California Post website homepage on launch day (26 January 2026)

California Post website homepage on launch day (26 January 2026)

Papps said sports and opinion will also be a key part of the offering, noting that “sports is a great way to connect with people, no matter who they are, where they are”. The sports team is currently made up of ten people, with aims to double that by the start of the American football season in September.

And he said it is important to be “pro-California and pro-Los Angeles… yes there’s challenges, but the really important thing when you’ve got a market like this is that you find a way to celebrate all the great things about this place here.” Papps previously lived in LA when he was a correspondent for News Corp’s Australian titles in 2004 to 2006.

The California Post is also launching its own Hollywood newsletter version of Page Six, the New York Post’s celebrity and entertainment news column.

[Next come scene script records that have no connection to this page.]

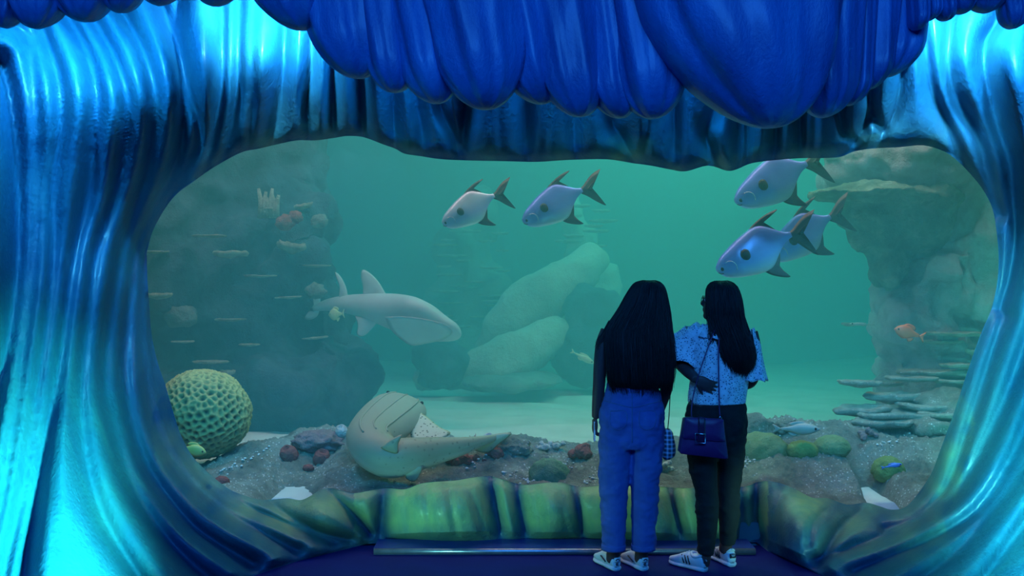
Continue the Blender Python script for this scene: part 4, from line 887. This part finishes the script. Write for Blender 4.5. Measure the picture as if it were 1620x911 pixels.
# ---------- visitor with long hair and blue jeans ----------
p1 = empty('person', (P(998, 0, YP).x, YP, 0), 'person with waist long black hair, black top and high waisted blue jeans, seen from behind', 'person')
hp, ey, loc = head(J(1028, 480, .03), 14, 12)
parts = hp+[limb([(1026,492,.02,17,.055),(1020,508,.01,16,.055),(1012,522,.0,24,.06)]),
 limb([(1012,512,.0,26,.05),(1008,524,.0,44,.075),(1006,545,.0,45,.10),(1004,575,.0,39,.10),(1002,605,.0,37,.095),(1000,640,.0,46,.11),(999,680,.0,46,.11)], 18),
 limb([(963,523,.0,13,.045),(955,545,.0,13,.045),(950,575,.0,11,.040),(948,606,.01,10,.036),(946,636,.03,9,.032),(944,662,.05,7,.024)]),
 limb([(1052,523,.0,13,.045),(1056,548,.0,13,.045),(1057,580,.0,11,.040),(1055,612,.01,10,.036),(1050,640,.06,8,.032),(1044,662,.11,7,.024)]),
 limb([(975,690,0,24,.09),(974,780,0,18,.065),(972,850,.01,12,.045),(971,876,.03,11,.04),(970,890,.05,10,.04)]),
 limb([(1024,690,0,24,.09),(1021,780,0,18,.065),(1017,850,.01,12,.045),(1016,876,.03,11,.04),(1015,890,.05,10,.04)])]
parts += fingers(J(943, 664, .052), (-.05, .15, -1), (1, .2, 0), (0, 1, 0), .75, .95)
parts += fingers(J(1043, 664, .115), (-.1, .5, -1), (-1, 0, -.2), (0, 1, .3), .5, .95)
v, f = remesh(parts, .0052, iters=2); mobj('body', v, f, M_SKIN, p1)
for q in ey: mobj('eye', q[0], q[1], M_WHITE, p1)
# black sleeveless top
v, f = remesh([limb([(1012,516,.0,20,.055),(1008,524,.0,40,.085),(1006,545,.0,47,.112),(1004,575,.0,42,.112),(1002,603,.0,40,.106),(1001,611,.0,41,.107)], 24)], .008, iters=2); v = wrinkle(v, .006, 14, 8); mobj('top', v, f, M_BLACK, p1)
# jeans
jp = [limb([(1001,603,.0,39,.104),(1000,616,.0,42,.108),(1000,640,.0,49,.122),(999,665,.0,52,.128),(999,690,.0,51,.125),(999,708,.0,46,.11)], 30),
 limb([(974,672,0,26,.115),(973,700,0,26,.112),(972,740,0,25,.098),(971,785,0,22,.085),(971,830,.005,20,.075),(971,869,.01,18.5,.068)], 24),
 limb([(1024,672,0,27,.115),(1024,700,0,26,.112),(1022,740,0,25,.098),(1020,785,0,22,.085),(1019,830,.005,20,.075),(1018,869,.01,18.5,.068)], 24),
 ico(J(978, 668, -.060), .082, 3, squash=(1, .9, 1.15)), ico(J(1021, 668, -.060), .082, 3, squash=(1, .9, 1.15))]
v, f = remesh(jp, .008, iters=4); v = wrinkle(v, .010, 9, 14, 3); v = wrinkle(v, .005, 22, 34, 8); mobj('jeans', v, f, M_JEAN, p1)
from mathutils.bvhtree import BVHTree
def snapper(v, f):
    bv = BVHTree.FromPolygons([Vector(q) for q in v], f)
    def s(px, py, off=.002):
        o_ = Vector((0, 0, CAMZ)); d_ = (P(px, py, 6)-o_).normalized(); h_ = bv.ray_cast(o_, d_)
        return (h_[0]-d_*off) if h_[0] is not None else P(px, py, YP-.1)
    return s
sn = snapper(v, f)
def seam(name, pts, r, mat, par, m=6, off=.0):
    q = smoothpath(pts, m); v, f = tube([sn(x, y, off) for x, y in q], r, 6, up=(0, 1, .1)); return mobj(name, v, f, mat, par)
seam('back_seam', [(1000,612),(1000,640),(1000,670),(1000,700)], .003, M_STITCH, p1)
seam('yoke_seam', [(957,634),(980,640),(1000,644),(1022,640),(1046,634)], .0028, M_STITCH, p1)
seam('waistband', [(962,617),(980,620),(1000,621),(1022,620),(1040,617)], .0035, M_STITCH, p1)
for x0 in (966, 1012):
    seam('back_pocket', [(x0,650),(x0+24,651),(x0+24,672),(x0+12,680),(x0,672),(x0,650)], .0026, M_STITCH, p1, 5)
for x0 in (968, 984, 1000, 1016, 1032): seam('belt_loop', [(x0,608),(x0,621)], .004, M_JEAN, p1, 3)
for cx_ in (971, 1018):
    v2, f2 = limb([(cx_,861,.01,19.5,.071),(cx_,870,.01,19.5,.071)], 24, 3); mobj('cuff', v2, f2, M_JEAN, p1)
core, st = sweep_hair([(443.5,1018,1034,0,.04),(447,1006,1044,0,.075),(455,999,1050,0,.10),(468,991,1054,0,.115),(487,980,1057,-.01,.115),(506,967,1059,-.03,.10),(524,957,1060,-.05,.09),(550,957,1062,-.07,.08),(580,959,1062,-.07,.075),(600,962,1060,-.065,.07),(612,972,1050,-.06,.055)], YP, 520, 3)
h1 = mobj('hair', core[0], core[1], M_HAIR, p1); o = mobj('hair_strands', st[0], st[1], M_HAIR, h1)
tag(o, kind='stuff')
wp = []
for k in range(14):                                     # flyaway wisps at the left shoulder
    x = 957-RNG.uniform(0, 4); y = 515+RNG.uniform(0, 18); L = RNG.uniform(14, 26); q = smoothpath([J(x+6, y-10, -.05), J(x-3, y+L*.3, -.05), J(x-7-RNG.uniform(0, 5), y+L*.7, -.05), J(x-9-RNG.uniform(-5, 7), y+L, -.05)], 4); wp.append(tube(q, np.linspace(.0018, .0006, len(q)), 4, up=(0, 1, .1)))
v, f = join(wp); tag(mobj('hair_wisps', v, f, M_HAIR, h1), kind='stuff')
shoe(p1, P(976, 903, 6.0)[:2], 20, False, 'light'); shoe(p1, P(1020, 904, 6.0)[:2], 20, False, 'light')
# phone in the left hand
v, f = box(P(940.2, 0, 6).x, P(942.6, 0, 6).x, 6.03, 6.10, P(0, 699, 6).z, P(0, 668, 6).z)
ph = tagm('phone', v, f, simple('pink_case', (.8, .45, .5), (.8, .8, .85), 40, .3, 0), 'phone in a pale pink case held in the hand of the long haired visitor', 'phone', smooth=False)
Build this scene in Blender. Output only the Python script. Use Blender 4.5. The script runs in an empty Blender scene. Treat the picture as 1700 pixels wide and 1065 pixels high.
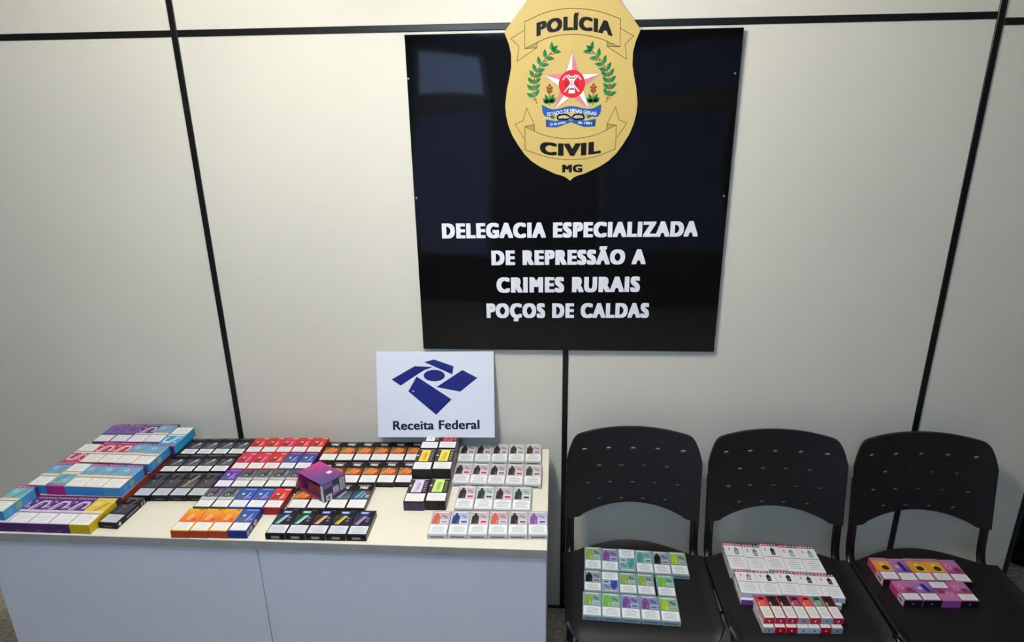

Poole noted: “Obviously this town is still very much based on the entertainment industry so we’re really looking forward to disrupting that space – not just with our eye on celebrity goings on but also the business of entertainment, the power players, the movers and shakers, who eats where, who’s talking to who, all of those sorts of things. I think we have a real opportunity there as well.”

The California Post’s first front page centred on director brothers Josh and Benny Safdie and why they mysteriously ended their professional partnership.

‘Print isn’t dead’: Why California Post launch isn’t digital only

Print is a key component of the launch and the newspapers will be available via home delivery, newsstands andat transit hubs for $3.75. Where the New York Post has previously been available in California, it will change to the local edition.

Poole said: “Our front pages are world famous, and they have social currency… and the paper is the real heart and soul of what the New York Post and now the California Post will be about. And so it’s a really important part of our brand.

“Print isn’t dead… it’s just a very important part of what we do, and it’s a very fun thing to do. We can’t wait for many years of California Post front pages to be out there, shared, commented upon, collected.”

California Post aims to be ‘indispensable to people’s lives’

Asked what the pair think their biggest challenges will be, they said it will be reaching their new audience in the first place.

Poole said: “I would say I am very confident that people will very much enjoy the stories that we produce, the stories that we tell, and our view of things. We’ve worked very hard here on the product. I think, obviously, it’s a very noisy environment online. So I think for us, the biggest challenge is just being able to cut through the noise and get people to experience us. I’m sure that once we get them through the proverbial door, they will really enjoy what what we’re doing.”

Papps added: “We’re going to be partners with our audience. We’re walking shoulder to shoulder with them in life in California, and that’s really important. We’re not in an ivory tower. We’re not preaching. We’re not writing for other journalists. We’re writing for the people of California and serving the people of California.”

In one year, Papps added, they want to be “deeply engaged with the California audience, the place they go to first every morning, several times a day, and to be playing our role in telling the stories of this great state and this great city, and to be entertaining people, bringing joy and fun to their lives and being indispensable to their lives”.